When It Comes To Cooking With Whiskey, Skip The Top Shelf

From drinking it neat to using it in cocktails, whiskey's complex flavor profiles make it one of life's great pleasures. It's equally delightful in cooking, enhancing recipes from marinades and sauces to decadent desserts.

But while a top-quality, expensive whiskey is ideal for sipping, cooking with whiskey calls for a slightly different approach. The type of whiskey used in a recipe can significantly influence the flavor of a dish, but fortunately, you don't need to use a rare or expensive bottle for cooking. Save the top-shelf bottles for drinking.

However, since one of the main purposes of cooking with alcohol is to add flavor, avoid opting for the cheapest whiskey. As with cooking with wine, choose a whiskey that you enjoy drinking, and that has a pleasing taste to ensure the most satisfying results. You can also match different flavor notes in your whiskey with complementary flavors in your dish.

What kind of whiskey is best for cooking with?

From bourbons and ryes to Scotch and Irish whiskies, there are plenty of options for cooking, with the best choice depending on the ingredients you're pairing it with. Scotch, for example, adds a smoky depth to steak sauces and is traditionally used in the Scottish dessert cranachan. However, for a wide variety of dishes, a great value bourbon is often the most versatile. Its deliciously sweet flavors of caramel and vanilla can elevate many dishes.

It's important to remember that due to its high alcohol content, whiskey is flammable, especially when higher-proof, and can be a fire hazard when used near an open flame. Carefully measure it and use only a small amount in cooking to avoid overpowering the dish with its strong taste.

Contrary to popular belief, not all the alcohol burns off when cooking with whiskey. The amount remaining depends on the cooking time and method. Therefore, if you're seeking the flavor of whiskey without the alcohol, consider using alcohol-free varieties.

Use whiskey to elevate both sweet and savory dishes

Whiskey pairs naturally with rich, meaty dishes like ribs, chops, and steaks. It also works well as a marinade, tenderizing the meat while infusing bold flavors. A little goes a long way; just over a quarter cup is typically sufficient for marinating about five pounds of baby back ribs.

In addition to savory dishes, whiskey enhances dessert sauces. The sweetness of bourbon is perfect for a Tennessee whiskey barbecue sauce, while a dash of earthy Scotch can elevate a creamy steak or chop sauce.
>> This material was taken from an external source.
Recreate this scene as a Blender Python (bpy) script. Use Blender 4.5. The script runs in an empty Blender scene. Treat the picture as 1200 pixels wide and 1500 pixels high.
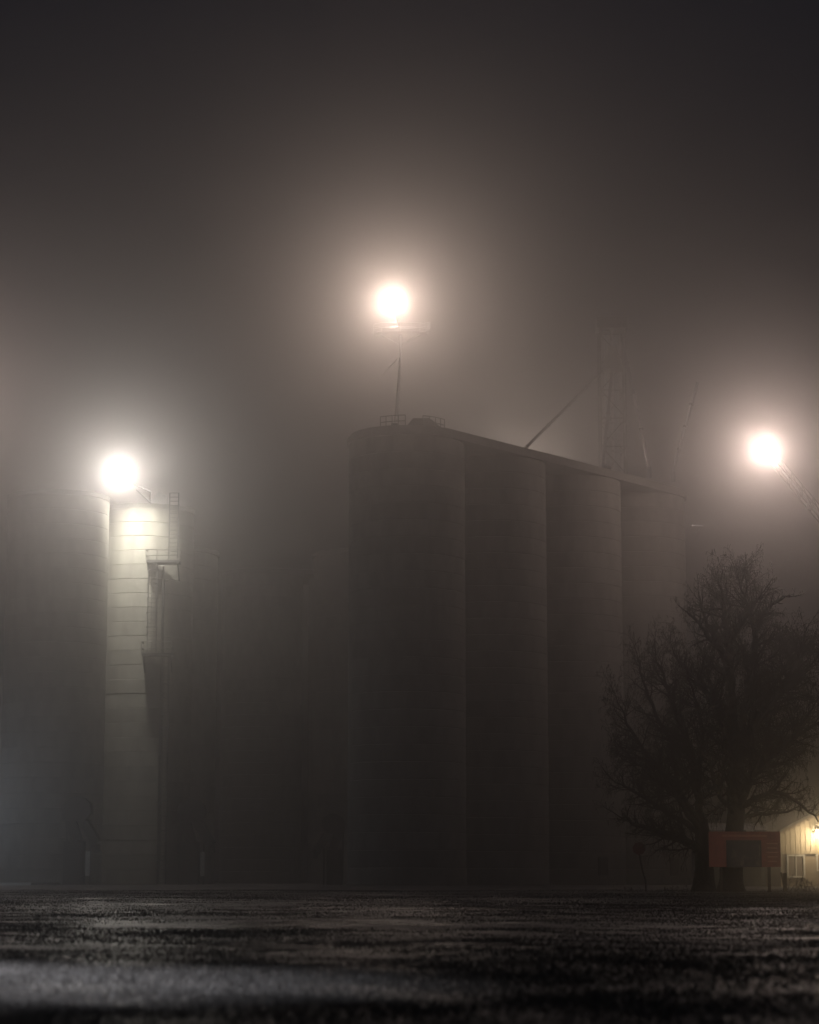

It's also great in a sticky caramel sauce for drizzling over ice cream, brownies, or pancakes.

Bourbon can even take your baking to the next level. Consider adding it to blondies, pecan pie, bread and butter pudding fruit, or cream cheese frosting for cupcakes. Whichever way you use it, you're in for a delightful treat that doesn't necessitate splurging on an expensive bottle.